▸ **Work to complete**
The required output consists solely of the lines from the one containing "Reconstruct this image" down to the one containing "random.seed(7)", both included, each quoted exactly.

───── Stored data

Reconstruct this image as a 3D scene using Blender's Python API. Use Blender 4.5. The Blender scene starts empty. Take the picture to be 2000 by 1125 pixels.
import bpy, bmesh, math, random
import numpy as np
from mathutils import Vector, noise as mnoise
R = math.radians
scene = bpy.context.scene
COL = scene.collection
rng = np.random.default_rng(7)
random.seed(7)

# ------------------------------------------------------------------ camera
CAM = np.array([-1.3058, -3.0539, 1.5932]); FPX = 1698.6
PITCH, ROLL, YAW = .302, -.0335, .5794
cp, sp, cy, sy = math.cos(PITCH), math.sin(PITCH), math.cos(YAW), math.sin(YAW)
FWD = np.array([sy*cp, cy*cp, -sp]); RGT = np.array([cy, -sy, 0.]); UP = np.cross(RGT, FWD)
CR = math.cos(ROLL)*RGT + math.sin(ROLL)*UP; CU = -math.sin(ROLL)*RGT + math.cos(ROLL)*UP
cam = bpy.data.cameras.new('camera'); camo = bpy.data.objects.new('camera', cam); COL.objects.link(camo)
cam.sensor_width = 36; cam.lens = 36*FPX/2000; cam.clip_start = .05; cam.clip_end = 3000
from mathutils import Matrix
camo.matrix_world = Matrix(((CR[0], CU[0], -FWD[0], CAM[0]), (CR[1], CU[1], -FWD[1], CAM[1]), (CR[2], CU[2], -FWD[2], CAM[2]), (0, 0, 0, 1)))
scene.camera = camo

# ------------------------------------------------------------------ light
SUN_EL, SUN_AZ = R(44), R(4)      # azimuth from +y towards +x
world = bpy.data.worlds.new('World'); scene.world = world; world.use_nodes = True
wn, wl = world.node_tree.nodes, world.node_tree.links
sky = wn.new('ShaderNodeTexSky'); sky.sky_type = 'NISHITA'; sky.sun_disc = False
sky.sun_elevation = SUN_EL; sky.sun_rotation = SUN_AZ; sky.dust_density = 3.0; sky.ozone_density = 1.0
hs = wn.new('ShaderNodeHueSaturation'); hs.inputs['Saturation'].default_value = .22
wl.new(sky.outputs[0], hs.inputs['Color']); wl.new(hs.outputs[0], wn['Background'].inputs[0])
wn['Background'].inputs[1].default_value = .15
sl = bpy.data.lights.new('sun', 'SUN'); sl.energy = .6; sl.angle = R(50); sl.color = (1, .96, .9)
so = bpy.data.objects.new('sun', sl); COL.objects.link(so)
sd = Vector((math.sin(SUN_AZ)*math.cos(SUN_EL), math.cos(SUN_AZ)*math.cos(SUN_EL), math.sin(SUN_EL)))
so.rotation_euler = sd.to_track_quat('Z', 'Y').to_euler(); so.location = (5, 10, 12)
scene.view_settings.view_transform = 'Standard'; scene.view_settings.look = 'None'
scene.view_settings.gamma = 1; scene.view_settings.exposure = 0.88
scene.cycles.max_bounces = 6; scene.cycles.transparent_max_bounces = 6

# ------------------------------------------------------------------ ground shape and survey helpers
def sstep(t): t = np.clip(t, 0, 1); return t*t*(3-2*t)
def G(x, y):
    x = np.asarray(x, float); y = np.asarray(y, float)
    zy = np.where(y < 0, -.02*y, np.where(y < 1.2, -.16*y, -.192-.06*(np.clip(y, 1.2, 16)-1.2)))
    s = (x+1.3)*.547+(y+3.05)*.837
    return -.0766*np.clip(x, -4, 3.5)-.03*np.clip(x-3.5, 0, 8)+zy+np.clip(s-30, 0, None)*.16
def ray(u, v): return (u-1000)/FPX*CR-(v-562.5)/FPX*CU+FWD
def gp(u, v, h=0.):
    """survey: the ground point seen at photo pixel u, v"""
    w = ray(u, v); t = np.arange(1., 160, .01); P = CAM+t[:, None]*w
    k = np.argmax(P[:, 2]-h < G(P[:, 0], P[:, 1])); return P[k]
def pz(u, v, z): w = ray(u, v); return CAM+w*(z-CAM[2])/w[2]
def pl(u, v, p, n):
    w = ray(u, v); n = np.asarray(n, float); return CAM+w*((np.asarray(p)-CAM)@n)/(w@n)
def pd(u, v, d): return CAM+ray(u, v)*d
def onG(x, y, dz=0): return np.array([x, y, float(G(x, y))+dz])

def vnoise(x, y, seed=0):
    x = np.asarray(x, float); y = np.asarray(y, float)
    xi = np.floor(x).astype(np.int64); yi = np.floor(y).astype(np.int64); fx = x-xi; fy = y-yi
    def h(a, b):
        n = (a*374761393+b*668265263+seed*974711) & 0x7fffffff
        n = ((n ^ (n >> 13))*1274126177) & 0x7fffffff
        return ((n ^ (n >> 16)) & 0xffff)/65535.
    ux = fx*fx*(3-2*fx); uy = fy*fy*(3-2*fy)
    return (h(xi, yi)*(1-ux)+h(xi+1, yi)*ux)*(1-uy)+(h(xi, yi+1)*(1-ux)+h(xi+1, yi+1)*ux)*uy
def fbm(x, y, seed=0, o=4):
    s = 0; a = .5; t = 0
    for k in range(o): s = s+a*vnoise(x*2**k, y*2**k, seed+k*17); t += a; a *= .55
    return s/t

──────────
───── Stored data

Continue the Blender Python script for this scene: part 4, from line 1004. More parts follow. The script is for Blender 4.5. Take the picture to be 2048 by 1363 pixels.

──────────

▸ **The completed task**
Reconstruct this image as a 3D scene using Blender's Python API. Use Blender 4.5. The Blender scene starts empty. Take the picture to be 2000 by 1125 pixels.
import bpy, bmesh, math, random
import numpy as np
from mathutils import Vector, noise as mnoise
R = math.radians
scene = bpy.context.scene
COL = scene.collection
rng = np.random.default_rng(7)
random.seed(7)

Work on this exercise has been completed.